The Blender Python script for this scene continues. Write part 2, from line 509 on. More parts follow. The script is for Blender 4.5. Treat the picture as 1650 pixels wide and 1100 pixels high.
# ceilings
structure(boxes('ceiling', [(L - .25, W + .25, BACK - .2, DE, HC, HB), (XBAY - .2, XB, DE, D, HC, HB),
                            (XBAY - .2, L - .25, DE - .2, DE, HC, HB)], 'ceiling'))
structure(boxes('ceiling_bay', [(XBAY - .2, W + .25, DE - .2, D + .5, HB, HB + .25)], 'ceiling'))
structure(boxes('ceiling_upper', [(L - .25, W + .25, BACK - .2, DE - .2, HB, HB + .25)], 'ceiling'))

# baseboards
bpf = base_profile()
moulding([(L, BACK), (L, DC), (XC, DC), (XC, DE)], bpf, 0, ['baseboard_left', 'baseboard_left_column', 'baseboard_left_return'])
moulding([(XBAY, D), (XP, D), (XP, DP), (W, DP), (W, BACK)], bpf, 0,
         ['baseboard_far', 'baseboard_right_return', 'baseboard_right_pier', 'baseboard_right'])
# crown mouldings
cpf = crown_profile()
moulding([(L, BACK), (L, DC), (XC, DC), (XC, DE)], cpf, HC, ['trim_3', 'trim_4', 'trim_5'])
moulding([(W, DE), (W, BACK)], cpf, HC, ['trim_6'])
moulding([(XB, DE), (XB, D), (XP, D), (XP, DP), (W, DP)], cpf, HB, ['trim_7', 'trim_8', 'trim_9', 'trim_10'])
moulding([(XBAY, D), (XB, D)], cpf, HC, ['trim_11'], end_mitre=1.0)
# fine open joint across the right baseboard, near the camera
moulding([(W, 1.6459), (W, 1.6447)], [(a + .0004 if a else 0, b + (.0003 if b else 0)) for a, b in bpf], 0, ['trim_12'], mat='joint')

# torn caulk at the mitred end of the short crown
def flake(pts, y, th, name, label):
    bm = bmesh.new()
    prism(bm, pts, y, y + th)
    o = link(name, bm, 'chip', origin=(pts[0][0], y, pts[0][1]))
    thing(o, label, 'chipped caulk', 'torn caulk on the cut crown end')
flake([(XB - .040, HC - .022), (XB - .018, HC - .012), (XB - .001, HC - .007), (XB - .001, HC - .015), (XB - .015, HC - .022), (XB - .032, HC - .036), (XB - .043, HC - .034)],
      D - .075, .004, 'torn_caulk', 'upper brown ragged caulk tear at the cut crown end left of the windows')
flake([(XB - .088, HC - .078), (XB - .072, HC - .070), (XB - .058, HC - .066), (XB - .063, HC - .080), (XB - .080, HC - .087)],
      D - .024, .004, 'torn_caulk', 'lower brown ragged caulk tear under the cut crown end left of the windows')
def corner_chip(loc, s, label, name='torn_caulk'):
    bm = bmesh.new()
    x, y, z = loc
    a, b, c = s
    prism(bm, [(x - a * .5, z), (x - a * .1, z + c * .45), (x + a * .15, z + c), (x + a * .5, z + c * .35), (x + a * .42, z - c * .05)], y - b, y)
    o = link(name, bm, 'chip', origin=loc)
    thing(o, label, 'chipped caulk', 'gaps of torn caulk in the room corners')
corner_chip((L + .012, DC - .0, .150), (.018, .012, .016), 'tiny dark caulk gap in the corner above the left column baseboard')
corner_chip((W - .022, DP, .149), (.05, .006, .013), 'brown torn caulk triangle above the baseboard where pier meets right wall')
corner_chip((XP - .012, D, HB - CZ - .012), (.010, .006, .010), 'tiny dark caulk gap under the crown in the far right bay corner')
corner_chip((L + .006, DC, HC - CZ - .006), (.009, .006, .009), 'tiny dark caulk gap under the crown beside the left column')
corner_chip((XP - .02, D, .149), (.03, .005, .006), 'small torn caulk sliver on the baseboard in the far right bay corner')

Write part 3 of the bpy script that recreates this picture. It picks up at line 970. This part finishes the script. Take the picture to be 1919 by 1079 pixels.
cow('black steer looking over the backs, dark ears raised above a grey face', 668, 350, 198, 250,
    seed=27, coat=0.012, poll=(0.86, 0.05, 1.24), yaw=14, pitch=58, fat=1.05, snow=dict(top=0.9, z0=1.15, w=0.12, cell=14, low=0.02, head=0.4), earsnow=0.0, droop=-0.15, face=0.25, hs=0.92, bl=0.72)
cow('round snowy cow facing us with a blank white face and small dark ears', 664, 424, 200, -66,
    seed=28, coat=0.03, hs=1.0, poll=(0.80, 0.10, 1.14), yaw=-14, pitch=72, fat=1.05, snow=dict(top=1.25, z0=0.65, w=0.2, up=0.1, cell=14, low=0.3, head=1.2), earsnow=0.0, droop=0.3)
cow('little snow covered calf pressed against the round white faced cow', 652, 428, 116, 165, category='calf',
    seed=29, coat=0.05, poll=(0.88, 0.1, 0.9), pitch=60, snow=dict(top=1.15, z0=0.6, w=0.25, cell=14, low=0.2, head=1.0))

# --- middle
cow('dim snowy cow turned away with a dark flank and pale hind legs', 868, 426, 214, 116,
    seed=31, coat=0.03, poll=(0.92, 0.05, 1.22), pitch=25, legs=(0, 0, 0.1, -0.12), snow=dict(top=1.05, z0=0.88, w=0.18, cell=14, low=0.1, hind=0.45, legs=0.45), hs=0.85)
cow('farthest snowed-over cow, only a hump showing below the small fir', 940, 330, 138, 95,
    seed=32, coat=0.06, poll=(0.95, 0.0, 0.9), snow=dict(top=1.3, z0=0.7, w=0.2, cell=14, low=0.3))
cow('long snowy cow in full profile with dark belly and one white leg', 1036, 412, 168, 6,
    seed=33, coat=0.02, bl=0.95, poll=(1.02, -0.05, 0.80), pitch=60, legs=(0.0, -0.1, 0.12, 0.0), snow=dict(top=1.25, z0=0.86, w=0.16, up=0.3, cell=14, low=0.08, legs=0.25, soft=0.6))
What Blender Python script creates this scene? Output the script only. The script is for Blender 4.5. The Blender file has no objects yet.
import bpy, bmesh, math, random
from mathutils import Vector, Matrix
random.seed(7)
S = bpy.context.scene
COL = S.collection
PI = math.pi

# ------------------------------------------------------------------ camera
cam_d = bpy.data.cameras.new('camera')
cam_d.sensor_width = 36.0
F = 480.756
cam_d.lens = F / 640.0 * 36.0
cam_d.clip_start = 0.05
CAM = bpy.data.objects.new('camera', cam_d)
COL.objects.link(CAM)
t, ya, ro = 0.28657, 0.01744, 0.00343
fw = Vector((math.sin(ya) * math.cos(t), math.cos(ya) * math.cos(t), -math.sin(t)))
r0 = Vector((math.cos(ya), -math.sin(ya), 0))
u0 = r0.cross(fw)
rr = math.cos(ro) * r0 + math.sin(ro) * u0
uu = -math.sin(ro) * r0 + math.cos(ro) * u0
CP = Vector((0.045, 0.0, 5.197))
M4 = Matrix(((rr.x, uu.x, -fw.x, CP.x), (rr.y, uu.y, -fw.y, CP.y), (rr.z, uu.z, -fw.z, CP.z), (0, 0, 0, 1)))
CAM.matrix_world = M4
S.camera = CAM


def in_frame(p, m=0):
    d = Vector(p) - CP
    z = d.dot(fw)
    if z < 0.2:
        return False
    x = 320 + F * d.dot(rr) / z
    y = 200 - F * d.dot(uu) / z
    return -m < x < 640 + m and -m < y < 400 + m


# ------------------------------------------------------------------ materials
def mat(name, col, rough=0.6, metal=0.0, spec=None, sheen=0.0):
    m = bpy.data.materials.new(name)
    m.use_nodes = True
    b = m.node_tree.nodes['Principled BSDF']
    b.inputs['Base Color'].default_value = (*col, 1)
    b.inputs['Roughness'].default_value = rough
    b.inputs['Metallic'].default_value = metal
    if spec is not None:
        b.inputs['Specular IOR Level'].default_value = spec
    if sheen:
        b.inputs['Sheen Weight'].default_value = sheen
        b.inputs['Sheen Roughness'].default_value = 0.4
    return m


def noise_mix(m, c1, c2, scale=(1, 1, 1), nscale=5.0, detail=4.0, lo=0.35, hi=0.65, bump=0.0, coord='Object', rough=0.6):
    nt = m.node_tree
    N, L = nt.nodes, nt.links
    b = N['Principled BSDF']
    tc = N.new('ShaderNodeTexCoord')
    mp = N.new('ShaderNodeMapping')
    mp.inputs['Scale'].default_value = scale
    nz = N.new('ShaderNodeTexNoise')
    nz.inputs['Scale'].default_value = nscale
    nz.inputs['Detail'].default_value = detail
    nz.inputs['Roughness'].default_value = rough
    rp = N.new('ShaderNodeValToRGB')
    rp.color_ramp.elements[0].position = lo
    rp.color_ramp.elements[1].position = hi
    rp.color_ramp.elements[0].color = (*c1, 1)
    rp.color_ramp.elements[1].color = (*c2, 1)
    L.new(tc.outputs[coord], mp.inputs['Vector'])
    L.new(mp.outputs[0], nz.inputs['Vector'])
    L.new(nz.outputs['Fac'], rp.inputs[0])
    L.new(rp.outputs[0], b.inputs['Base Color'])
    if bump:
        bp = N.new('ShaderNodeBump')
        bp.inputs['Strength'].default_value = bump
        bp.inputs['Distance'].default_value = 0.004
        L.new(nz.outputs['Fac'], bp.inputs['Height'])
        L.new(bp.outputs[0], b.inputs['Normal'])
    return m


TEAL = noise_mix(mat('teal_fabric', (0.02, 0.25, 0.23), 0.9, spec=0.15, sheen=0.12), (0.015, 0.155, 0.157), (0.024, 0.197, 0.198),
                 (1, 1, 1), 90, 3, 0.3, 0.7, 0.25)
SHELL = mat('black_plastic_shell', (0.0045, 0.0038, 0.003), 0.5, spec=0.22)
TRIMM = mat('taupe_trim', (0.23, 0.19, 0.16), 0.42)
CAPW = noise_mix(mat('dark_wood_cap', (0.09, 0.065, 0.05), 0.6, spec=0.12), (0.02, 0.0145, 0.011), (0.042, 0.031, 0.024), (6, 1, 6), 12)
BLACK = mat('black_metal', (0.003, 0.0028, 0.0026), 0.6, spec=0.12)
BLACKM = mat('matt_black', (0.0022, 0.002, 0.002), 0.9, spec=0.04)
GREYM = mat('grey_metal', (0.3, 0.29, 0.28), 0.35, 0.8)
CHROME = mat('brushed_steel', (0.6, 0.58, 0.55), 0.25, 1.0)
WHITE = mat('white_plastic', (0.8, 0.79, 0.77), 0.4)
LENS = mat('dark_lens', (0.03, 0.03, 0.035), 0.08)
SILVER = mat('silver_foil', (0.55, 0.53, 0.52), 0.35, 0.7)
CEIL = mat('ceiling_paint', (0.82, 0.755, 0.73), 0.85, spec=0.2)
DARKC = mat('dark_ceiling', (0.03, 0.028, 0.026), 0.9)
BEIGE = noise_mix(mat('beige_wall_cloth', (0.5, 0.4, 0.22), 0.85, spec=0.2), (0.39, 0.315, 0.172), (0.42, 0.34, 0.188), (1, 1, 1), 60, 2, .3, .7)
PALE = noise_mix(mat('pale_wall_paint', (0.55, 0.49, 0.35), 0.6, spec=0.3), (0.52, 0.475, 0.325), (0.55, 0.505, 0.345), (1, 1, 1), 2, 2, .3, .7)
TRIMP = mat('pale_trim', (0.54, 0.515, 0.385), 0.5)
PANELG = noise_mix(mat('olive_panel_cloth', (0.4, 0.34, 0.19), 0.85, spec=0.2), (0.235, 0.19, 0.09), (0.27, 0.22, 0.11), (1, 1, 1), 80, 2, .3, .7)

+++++

* Written request: Looking at the data above, return every line from the one with "What Blender Python" down to the one with "PI = math.pi", exactly and inclusively.

* Task solution:
What Blender Python script creates this scene? Output the script only. The script is for Blender 4.5. The Blender file has no objects yet.
import bpy, bmesh, math, random
from mathutils import Vector, Matrix
random.seed(7)
S = bpy.context.scene
COL = S.collection
PI = math.pi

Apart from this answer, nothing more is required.